Stretching its legs on a clear highway, there’s decent pull above 110 km/h for a car this size, while rolling refinement and ride fail to disappoint. Up to 160 km/h, the new L33 slips through the air near-silently, and it’s sealed against tyre noise just as effectively. Directional stability is impressive too, no doubt aided by the car’s trick suspension.

Moving inside, there’s a vastly different driving position to the previous Teana. You sit slightly lower, less upright and generally more comfortably, mostly due to the fact that the steering column now has both tilt and telescopic adjustments, the last of which was jarringly missing in the old car.


The supremely comfortable seats, comically dubbed ‘Zero-Gravity Seats’, help too. Nissan says it used findings by NASA to design these thrones that come closest to a “neutral posture” – a relaxed position that the human body takes in a weightless environment. Err, yeah, whatever. All we know is, they’re quite nice to sit on.

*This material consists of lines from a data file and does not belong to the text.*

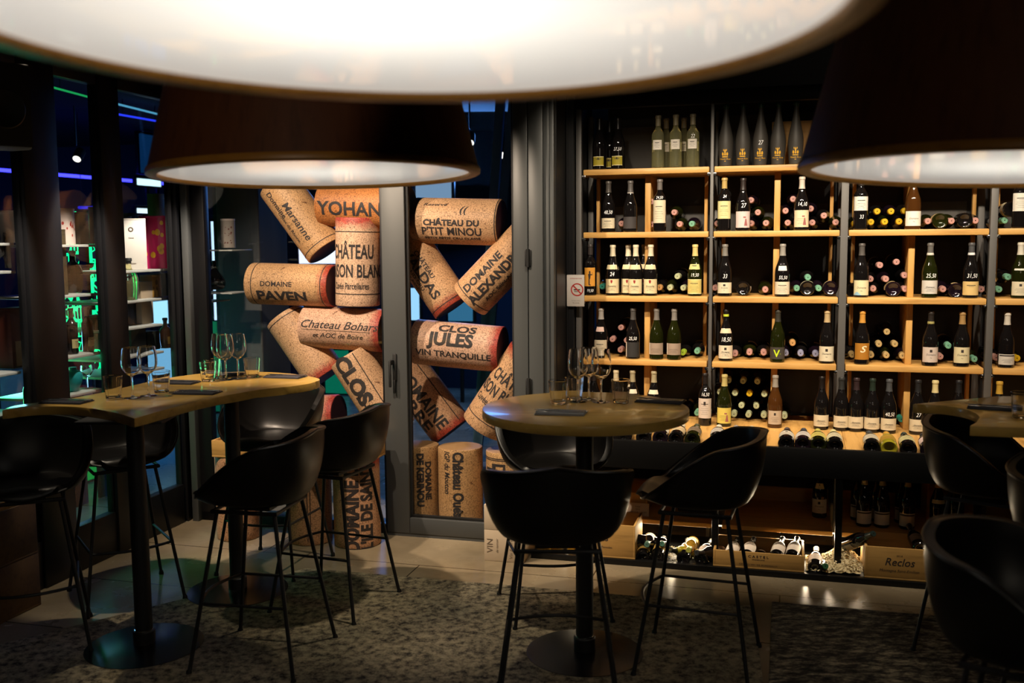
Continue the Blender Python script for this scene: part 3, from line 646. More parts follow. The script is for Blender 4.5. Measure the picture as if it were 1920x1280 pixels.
pile('right cell of third shelf, bay two', 2, [(1494, 543, GRN), (1514, 541, None), (1535, 543, GRN), (1557, 541, None), (1515, 520, GRN)])
pile('left cell of third shelf, bay three', 2, [(1600, 544, None), (1637, 546, PINK), (1675, 542, None), (1697, 545, PINK), (1632, 523, PINK), (1661, 523, PINK), (1696, 516, PINK), (1650, 497, PINK), (1681, 491, PINK)])
pile('right cell of third shelf, bay three', 2, [(1768, 546, PINK), (1793, 545, None), (1840, 546, PINK)])
pile('left cell of third shelf, bay four', 2, [(1873, 546, GRN), (1890, 519, GRN)])
pile('left cell of fourth shelf, bay one', 3, [(1163, 660, PINK), (1148, 636, PINK), (1175, 638, PINK), (1164, 614, PINK)])
pile('right cell of fourth shelf, bay one', 3, [(1280, 661, LIME), (1307, 662, GRN)])
pile('left cell of fourth shelf, bay two', 3, [(1378, 663, PINK), (1405, 664, PINK), (1432, 670, PINK)])
pile('right cell of fourth shelf, bay two', 3, [(1473, 667, BLU), (1501, 667, BLU), (1529, 668, BLU), (1486, 643, TAN)])
pile('left cell of fourth shelf, bay three', 3, [(1598, 668, GLD), (1633, 668, GLD), (1662, 669, GLD), (1692, 669, GLD), (1648, 645, GLD), (1678, 645, GLD), (1663, 622, GLD)])
pile('right cell of fourth shelf, bay three', 3, [(1763, 672, PINK), (1778, 648, GRN), (1827, 673, GRN)])
pile('left cell of fourth shelf, bay four', 3, [(1868, 671, PINK), (1907, 675, YEL)])
pile('left cell above the ledge, bay two', 4, [(1349, 781, PALE), (1376, 782, PALE), (1403, 783, PALE), (1432, 784, PALE), (1390, 760, PALE), (1418, 761, PALE), (1350, 735, PALE), (1378, 737, PALE), (1405, 738, YEL), (1433, 739, PALE), (1366, 713, PALE), (1393, 714, PALE), (1420, 715, PALE)], fixed='dark_glass')
pile('right cell above the ledge, bay two', 4, [(1471, 785, PALE)])
pile('right cell above the ledge, bay one', 4, [(1281, 781, GRN), (1307, 782, GRN)])
pile('cells above the ledge, bay three', 4, [(1690, 786, TEAL)])
# ------------------------------------------------------------------ bottles laid out on the ledge
ZL = ZS[4]
def display(x, yb, xn, lab, glass, cap, label, price=None):
    u, z = S(x, yb, .075); un = S(xn, 800, .37)[0]; yaw = math.atan2(u-un, .30)
    R = Matrix.Rotation(RZ+yaw, 4, 'Z') @ Matrix.Rotation(-radians(90-3.5), 4, 'X')
    bottle(Matrix.Translation(P(u, .045, ZL-.029+.0445)) @ R, label, glass=glass, cap=cap, lab=lab, price=price, group='bottles laid along the pine ledge')
LB = lambda c, st='tl': (.045, .125, 1.2, c, st)
display(1148, 812, 1166, LB('bcb4ac'), 'dark_glass', '2a2220', 'laid bottle with grey label, first from left on the ledge')
display(1172, 812, 1187, LB('c8c2ba'), 'dark_glass', '8a8070', 'laid bottle with white label, second from left on the ledge')
display(1208, 816, 1216, LB('c0b088'), 'dark_glass', 'a0906c', 'laid bottle with beige label, third from left on the ledge')
display(1239, 820, 1248, LB('cfc8bc'), 'plum_glass', '2a2220', 'laid bottle with pale label priced 27, fourth from left on the ledge', ('27', .03, .02))
display(1268, 822, 1281, LB('c9b48c', 'rl'), 'dark_glass', 'd8cdb0', 'laid cream-capped bottle with wide beige label, fifth from left on the ledge')
display(1299, 824, 1308, LB('7c6c58'), 'green_glass', '3a3c22', 'laid green bottle with taupe label, sixth from left on the ledge')
display(1345, 828, 1349, LB('bdb5aa'), 'dark_glass', 'c9c0ae', 'laid white-capped bottle directly left of the right stool back, on the ledge')
display(1379, 828, 1381, LB('bdb5aa'), 'plum_glass', '8b8380', 'laid grey-capped bottle above the right stool back')
display(1408, 830, 1410, LB('c6bba6'), 'dark_glass', 'cfc4aa', 'laid cream-capped bottle above the right end of the stool back')
display(1474, 832, 1476, LB('cdc4b2', 'cl'), 'dark_glass', '4a3c38', 'laid bottle with cream label, leftmost of the middle four')
display(1505, 834, 1507, LB('d0c8c0', 'tl'), 'plum_glass', '3a3c44', 'laid bottle with whitish label, second of the middle four')
display(1534, 836, 1533, LB('c9bb62', 'tl'), 'green_glass', 'c3b858', 'laid bottle with yellow label, third of the middle four')
display(1565, 838, 1562, LB('d3c9a8', 'tl'), 'dark_glass', 'cfc58c', 'laid bottle with cream label, rightmost of the middle four')
display(1634, 842, 1629, LB('c6bda8'), 'dark_glass', '33373a', 'laid bottle with plain cream label right of the bare ledge')
display(1666, 845, 1661, LB('a8842c', 'l'), 'yellow_glass', 'c2922a', 'laid golden bottle with ochre label on the ledge')
display(1702, 845, 1694, LB('c4bb88', 'tl'), 'dark_glass', '1d2a24', 'laid bottle with blue and cream label, right of the golden one')
display(1740, 848, 1730, LB('d0b8b2', 'tl'), 'plum_glass', '2c2a2c', 'laid bottle with pink label priced 16, beside the right stool', ('16', .17, .016))
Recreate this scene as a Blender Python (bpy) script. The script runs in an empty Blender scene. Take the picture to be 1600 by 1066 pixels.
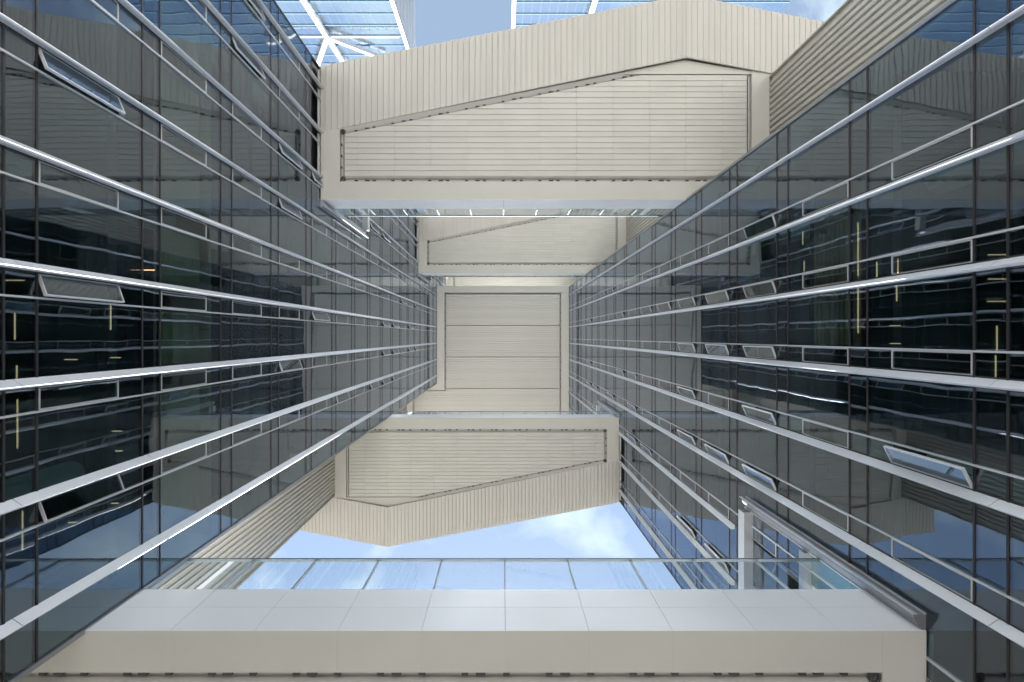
import bpy, math, random
from mathutils import Vector
R = random.Random(7)
rad = math.radians
sc = bpy.context.scene
COL = sc.collection

# ---------------------------------------------------------------- camera
EYE = 1.6
F = 889.0                                  # focal length in pixels of the 1600 px frame
cd = bpy.data.cameras.new('camera'); cam = bpy.data.objects.new('camera', cd); COL.objects.link(cam)
cam.location = (-0.065, 0.25, EYE); cam.rotation_euler = (math.pi, 0, 0)      # straight up
cd.sensor_width = 36.0; cd.lens = 36.0 * F / 1600
cd.shift_x = (800 - 785) / 1600; cd.shift_y = (526.5 - 533) / 1600
cd.clip_start = 0.1; cd.clip_end = 6000
sc.camera = cam

# ---------------------------------------------------------------- sky and sun
SUN_EL, SUN_AZ = 50.0, 0.0               # azimuth clockwise from +Y
w = bpy.data.worlds.new('World'); sc.world = w; w.use_nodes = True
nt = w.node_tree; nt.nodes.clear()
def wn(t, **k):
    n = nt.nodes.new(t)
    for a, b in k.items(): setattr(n, a, b)
    return n
sky = wn('ShaderNodeTexSky', sky_type='NISHITA', sun_disc=False)
sky.sun_elevation = rad(SUN_EL); sky.sun_rotation = rad(SUN_AZ)
sky.air_density = 1.0; sky.dust_density = 0.15; sky.ozone_density = 0.3
tc = wn('ShaderNodeTexCoord'); sep = wn('ShaderNodeSeparateXYZ'); nt.links.new(tc.outputs['Generated'], sep.inputs[0])
zm = wn('ShaderNodeMath', operation='MAXIMUM'); nt.links.new(sep.outputs['Z'], zm.inputs[0]); zm.inputs[1].default_value = 0.12
dx = wn('ShaderNodeMath', operation='DIVIDE'); nt.links.new(sep.outputs['X'], dx.inputs[0]); nt.links.new(zm.outputs[0], dx.inputs[1])
dy = wn('ShaderNodeMath', operation='DIVIDE'); nt.links.new(sep.outputs['Y'], dy.inputs[0]); nt.links.new(zm.outputs[0], dy.inputs[1])
cmb = wn('ShaderNodeCombineXYZ'); nt.links.new(dx.outputs[0], cmb.inputs[0]); nt.links.new(dy.outputs[0], cmb.inputs[1]); cmb.inputs[2].default_value = 3.7
no = wn('ShaderNodeTexNoise'); no.inputs['Scale'].default_value = 3.6; no.inputs['Detail'].default_value = 7; no.inputs['Roughness'].default_value = 0.55; no.inputs['Distortion'].default_value = 0.3
nt.links.new(cmb.outputs[0], no.inputs['Vector'])
cr = wn('ShaderNodeValToRGB'); cr.color_ramp.elements[0].position = 0.50; cr.color_ramp.elements[1].position = 0.69
cr.color_ramp.elements[0].color = (0.24, 0.24, 0.24, 1); nt.links.new(no.outputs['Fac'], cr.inputs[0])
mx = wn('ShaderNodeMix', data_type='RGBA'); mx.clamp_factor = True
nt.links.new(cr.outputs[0], mx.inputs[0]); nt.links.new(sky.outputs[0], mx.inputs[6]); mx.inputs[7].default_value = (4.1, 4.9, 5.3, 1)
bg = wn('ShaderNodeBackground'); bg.inputs[1].default_value = 0.064
nt.links.new(mx.outputs[2], bg.inputs[0])
nt.links.new(bg.outputs[0], wn('ShaderNodeOutputWorld').inputs[0])

S = Vector((math.sin(rad(SUN_AZ)) * math.cos(rad(SUN_EL)), math.cos(rad(SUN_AZ)) * math.cos(rad(SUN_EL)), math.sin(rad(SUN_EL))))
sd = bpy.data.lights.new('sun', 'SUN'); so = bpy.data.objects.new('sun', sd); COL.objects.link(so)
sd.energy = 5.0; sd.angle = rad(0.53); sd.color = (1.0, 0.97, 0.93)
so.rotation_euler = S.to_track_quat('Z', 'Y').to_euler(); so.location = S * 300

vs = sc.view_settings
vs.view_transform = 'Standard'; vs.look = 'None'; vs.gamma = 1; vs.use_curve_mapping = False
vs.exposure = 1.95
sc.cycles.max_bounces = 8; sc.cycles.diffuse_bounces = 3; sc.cycles.glossy_bounces = 4
sc.cycles.use_adaptive_sampling = True; sc.cycles.adaptive_threshold = 0.03
sc.cycles.transparent_max_bounces = 14; sc.cycles.transmission_bounces = 4
sc.cycles.use_denoising = True
sc.cycles.sample_clamp_indirect = 6

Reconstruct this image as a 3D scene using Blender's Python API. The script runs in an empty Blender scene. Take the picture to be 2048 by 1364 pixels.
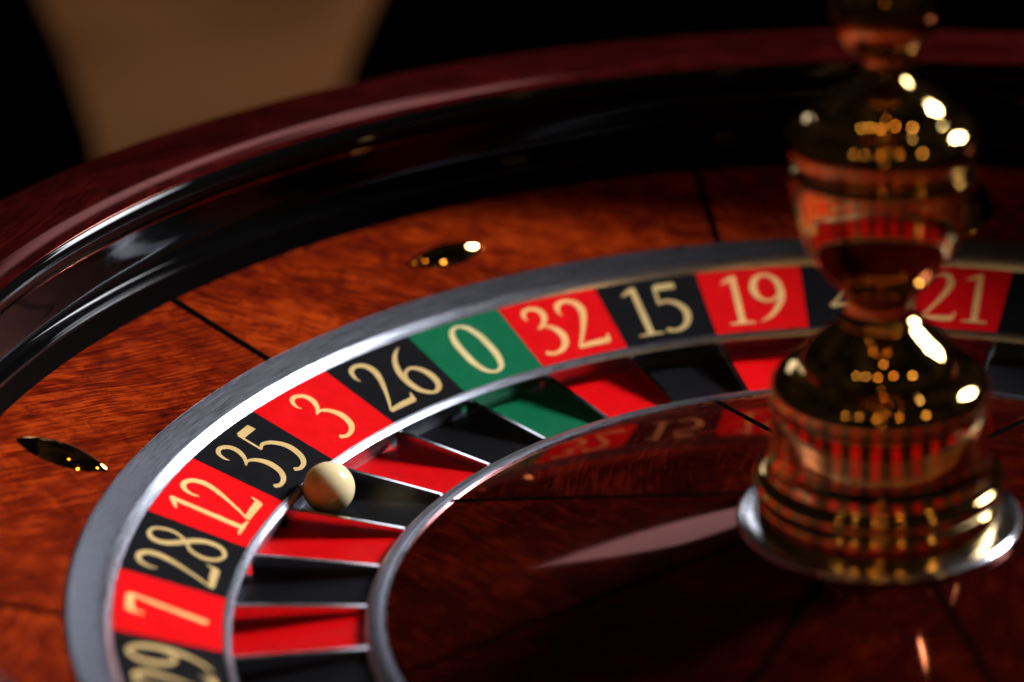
import bpy, bmesh, math, random
from mathutils import Vector, Matrix

random.seed(7)
U = 0.27                       # metres: radius of the outer edge of the number ring
PI = math.pi
rad = math.radians
scene = bpy.context.scene
COL = scene.collection

# ------------------------------------------------------------------ camera
cam_d = bpy.data.cameras.new('camera')
cam = bpy.data.objects.new('camera', cam_d)
COL.objects.link(cam)
right = Vector((0.99302348, 0.11209796, -0.03658423))
up = Vector((-0.01125034, 0.39890771, 0.91692206))
back = Vector((0.11737882, -0.91011356, 0.39738586))
M = Matrix((right, up, back)).transposed().to_4x4()
M.translation = Vector((0.0, -3.66411826, 1.94482913)) * U
cam.matrix_world = M
cam_d.sensor_width = 36.0
cam_d.lens = 109.54
cam_d.clip_start = 0.02
cam_d.clip_end = 100.0
cam_d.dof.use_dof = True
cam_d.dof.focus_distance = 4.50 * U
cam_d.dof.aperture_fstop = 3.5
cam_d.dof.aperture_blades = 9
scene.camera = cam

# ------------------------------------------------------------------ world: a dark room
world = bpy.data.worlds.new('World')
scene.world = world
world.use_nodes = True
bg = world.node_tree.nodes['Background']
wn = world.node_tree.nodes.new('ShaderNodeTexNoise'); wn.inputs['Scale'].default_value = 2.2; wn.inputs['Detail'].default_value = 3
wr = world.node_tree.nodes.new('ShaderNodeValToRGB')
wr.color_ramp.elements[0].position = 0.45; wr.color_ramp.elements[0].color = (0.10, 0.08, 0.07, 1)
wr.color_ramp.elements[1].position = 0.72; wr.color_ramp.elements[1].color = (1.0, 0.66, 0.38, 1)
world.node_tree.links.new(wn.outputs['Fac'], wr.inputs['Fac'])
world.node_tree.links.new(wr.outputs['Color'], bg.inputs['Color'])
bg.inputs['Strength'].default_value = 0.022

# ------------------------------------------------------------------ lights
def sph(az, el, d):
    return Vector((math.cos(rad(el)) * math.cos(rad(az)), math.cos(rad(el)) * math.sin(rad(az)), math.sin(rad(el)))) * d

def area(name, pos, target, sx, sy, power, color):
    d = bpy.data.lights.new(name, 'AREA')
    d.shape = 'RECTANGLE'; d.size = sx; d.size_y = sy; d.energy = power; d.color = color
    o = bpy.data.objects.new(name, d); COL.objects.link(o)
    o.location = pos
    o.rotation_euler = (Vector(target) - Vector(pos)).to_track_quat('-Z', 'Y').to_euler()
    return o

def lamp(name, az, el, dist, power, radius, color):
    d = bpy.data.lights.new(name, 'POINT')
    d.energy = power; d.shadow_soft_size = radius; d.color = color
    o = bpy.data.objects.new(name, d); COL.objects.link(o)
    o.location = sph(az, el, dist) + Vector((0, 0, 0.1))
    return o

# tall window to the right and its narrower neighbour
key = area('window_light', sph(38, 32.5, 2.5), (-0.19, 0.09, 0.02), 0.74, 0.76, 4.2, (0.93, 0.95, 1.0))
key.data.spread = rad(24)
# dimmer, bluish panes behind the wheel: seen in the varnish, the steel and the fret tops
bw = area('back_window_light', sph(106.4, 23.0, 2.9), (0, 0, 0.02), 0.47, 0.25, 0.66, (0.80, 0.85, 1.0))
bw.rotation_euler.rotate_axis('Z', rad(32))
area('back_window_light', sph(100.2, 28, 2.9), (0, 0, 0.02), 0.20, 0.26, 0.42, (0.84, 0.88, 1.0))
# bulbs of the room's lamps, behind and beside the camera
WARM = (1.0, 0.44, 0.09)
GOLD = (1.0, 0.58, 0.19)
for az, el, dist, power, rr, colr in (
        (-94, 48, 3.0, 3.4, 0.065, WARM), (-64, 50, 3.0, 3.4, 0.065, WARM), (-79, 68, 2.8, 1.4, 0.06, WARM),
        (-132, 44, 3.0, 2.4, 0.065, GOLD), (-116, 48, 3.0, 2.2, 0.065, GOLD), (-33, 40, 2.8, 5.0, 0.085, GOLD),
        (-88, 18, 3.4, 1.4, 0.065, WARM)):
    lamp('bulb_light', az, el, dist, power * 1.3, rr, colr)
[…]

The high-mounted dashboard scores top marks on perceived quality with the use of soft-touch materials and classy-looking silver and piano black panel inserts. The steering wheel, meanwhile, is full of buttons and the four-inch high-res colour screen integrated within the instrument cluster – though it shows no more than a basic set of trip computer information – is certainly visually impressive.

Added to that is this top-of-the-range 2.5XV model’s nine-speaker (four door speakers, one centre tweeter, two front tweeters and two subwoofers in the rear parcel shelf) Bose Premium Audio System. Look beyond the fancy aesthetics, however, and you’ll find that it lacks a navigation system, a touchscreen interface and automatic wipers, all of which are widely seen as modern essentials.

Also missing from the roster are the comfort access (auto slide back for easy ingress and egress) and memory functions for the front seats, which is made even more grating since they were offered in the old model. On the other hand, there’s now a sunroof thrown in for the range-topping variant.

Beyond equipment, the new Teana also features improved rear cabin space. While the 2,775 mm-long wheelbase has been kept unchanged, Nissan has managed to free up some extra knee- and leg-room by redesigning the front seat back design and interior B-pillar and door covers. The boot has grown to 516 litres too, up 10 litres from before.


Everything considered, this car is undeniably the new yardstick at the upper echelon of the Japanese D-segment car league. It manages to be both sporty and genuinely comfortable at the same time, with minimal trade off in either aspect.

It’s easy to see why Nissan is projecting confidence. The new Teana is, if nothing else, highly contemporary. The new model is far prettier that before, safer, and more lavishly furnished. On first impressions, it seems exactly what new car buyers now seek – a visually imposing, relatively well-equipped and high quality car with plenty of standard safety features.

Add to that highly competitive pricing (estimated to be between RM142k to RM173k), the new Teana looks like a very convincing option. Together with the recent Sylphy, Nissan has shed its long-standing stigma of mundane and predictability by adding impressive dynamic virtues, while retaining most of the brand splendour it’s known for.

So watch out, Honda Accord, the 2014 Nissan Teana is gunning for the class lead.